The trial judge then went on to give other reasons for rejecting the appellant’s evidence. The record supports those reasons.
[18] The appellant submits that it was an error to place the burden on him to provide some reason for Smith to falsely implicate him in the robbery. But this part of the reasons has to be considered in the context of the issues presented at the trial. In cross-examination of Smith and in argument, counsel for the appellant attempted to establish that, at the time he was giving his statement to the police, Smith did have a motive for falsely implicating the appellant. The attempt failed. In my view, in the impugned part of the reasons the trial judge merely dealt with one of the issues raised by the appellant at trial. He was not placing any burden on the appellant to explain Smith’s testimony, nor did he use the perceived absence of motive to strengthen Smith’s credibility. As this court said in R. v. Batte (2000), 2000 5751 (ON CA), 145 C.C.C. (3d) 449 at para. 120, “the absence of any reason to make a false allegation is a factor which juries, using their common sense, will and should consider in assessing a witness’ credibility”. In my view, that is all that the trial judge was doing here.

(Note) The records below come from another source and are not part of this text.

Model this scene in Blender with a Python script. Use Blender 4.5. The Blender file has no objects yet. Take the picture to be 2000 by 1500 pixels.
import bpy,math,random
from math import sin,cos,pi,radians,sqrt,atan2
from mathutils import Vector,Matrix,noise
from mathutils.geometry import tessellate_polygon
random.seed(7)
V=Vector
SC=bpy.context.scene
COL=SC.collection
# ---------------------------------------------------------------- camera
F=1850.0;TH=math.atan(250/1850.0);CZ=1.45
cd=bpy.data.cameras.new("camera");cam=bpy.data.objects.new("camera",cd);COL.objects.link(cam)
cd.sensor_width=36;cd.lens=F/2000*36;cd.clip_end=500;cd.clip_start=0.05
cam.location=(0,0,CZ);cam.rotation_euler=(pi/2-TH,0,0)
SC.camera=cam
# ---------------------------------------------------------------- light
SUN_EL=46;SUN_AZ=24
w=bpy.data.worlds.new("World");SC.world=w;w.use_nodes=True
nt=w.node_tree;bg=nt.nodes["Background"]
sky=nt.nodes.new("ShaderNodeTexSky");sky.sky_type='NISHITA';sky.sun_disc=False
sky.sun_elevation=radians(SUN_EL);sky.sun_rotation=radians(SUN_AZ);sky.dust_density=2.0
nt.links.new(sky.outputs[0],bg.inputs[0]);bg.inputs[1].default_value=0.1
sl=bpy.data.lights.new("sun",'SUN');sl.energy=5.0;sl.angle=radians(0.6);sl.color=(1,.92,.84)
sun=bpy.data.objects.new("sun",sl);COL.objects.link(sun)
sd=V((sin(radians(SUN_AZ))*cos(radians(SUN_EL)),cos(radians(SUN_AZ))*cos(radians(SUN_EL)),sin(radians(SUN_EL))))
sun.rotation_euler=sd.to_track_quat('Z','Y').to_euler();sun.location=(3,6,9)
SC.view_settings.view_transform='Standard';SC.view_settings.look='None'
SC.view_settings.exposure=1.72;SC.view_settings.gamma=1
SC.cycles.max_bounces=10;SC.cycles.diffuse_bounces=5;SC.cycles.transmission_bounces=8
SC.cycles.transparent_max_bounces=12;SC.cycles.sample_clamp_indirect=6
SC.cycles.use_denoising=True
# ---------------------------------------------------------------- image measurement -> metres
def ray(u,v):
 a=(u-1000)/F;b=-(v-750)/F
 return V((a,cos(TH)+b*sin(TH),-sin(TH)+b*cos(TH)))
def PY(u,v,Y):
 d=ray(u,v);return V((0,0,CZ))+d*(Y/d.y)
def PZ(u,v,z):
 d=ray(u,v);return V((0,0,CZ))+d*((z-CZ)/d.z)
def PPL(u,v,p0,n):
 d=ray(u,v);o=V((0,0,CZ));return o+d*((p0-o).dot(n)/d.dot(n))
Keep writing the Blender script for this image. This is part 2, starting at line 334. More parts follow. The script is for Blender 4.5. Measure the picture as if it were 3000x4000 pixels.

[19] I would not give effect to this ground of appeal. Accordingly, I would dismiss the appeal from conviction.
THE SENTENCE APPEAL
[20] The principal challenge to the sentence is the disparity between the six-year sentence imposed on the appellant and the four-year sentence imposed on Smith. In my view, the trial judge did not err in principle in imposing the appellant’s sentence. The actual disparity is only 18 months because six months of the appellant’s sentence is attributable to an offence of possession of a prohibited weapon unrelated to the robbery. Further, Smith’s sentence has to be viewed in context. He pleaded guilty and offered substantial assistance to the police in the investigation of the offence. He was entitled to a significant reduction in the sentence that would ordinarily be imposed because of these mitigating factors. Further, the four-year sentence was actually part of a total five-and-a-half-year sentence imposed on Smith for the robbery and other unrelated offences. In considering the disparity issue it is important to bear in mind other principles of sentencing, such as totality, that would have impacted any sentence imposed on Smith.
[21] In my view, the sentence imposed on the appellant was appropriate. Although he was only 19 years old, the appellant had 47 prior convictions including convictions for assault, uttering threats, assault with a weapon, and assault causing bodily harm. When he committed this robbery, the appellant had been out of custody for some two days. This was a very serious offence involving the use of a loaded sawed-off shotgun to rob a vulnerable victim. The appellant helped plan the robbery, participated in stealing the car used in the robbery, and assisted in obtaining the gun and ammunition. Even if the appellant was merely the getaway driver, his culpability in this offence was significant. The trial judge was in a particularly advantageous position in determining the appropriate sentence. He had presided at the trial, heard Smith and the appellant testify, and viewed the videotapes of Smith’s statement and surveillance camera footage showing the commission of the robbery.
DISPOSITION
[22] Accordingly, I would dismiss the appeal from conviction. While I would grant leave to appeal sentence, I would also dismiss that appeal.
Signed: “M. Rosenberg J.A.”
“I agree J.C. MacPherson J.A.”
“I agree E.E. Gillese J.A.”
RELEASED: “MR” October 10, 2006
[^1]: The actual sentence was less because the trial judge gave the appellant credit for 19 months pre-trial custody.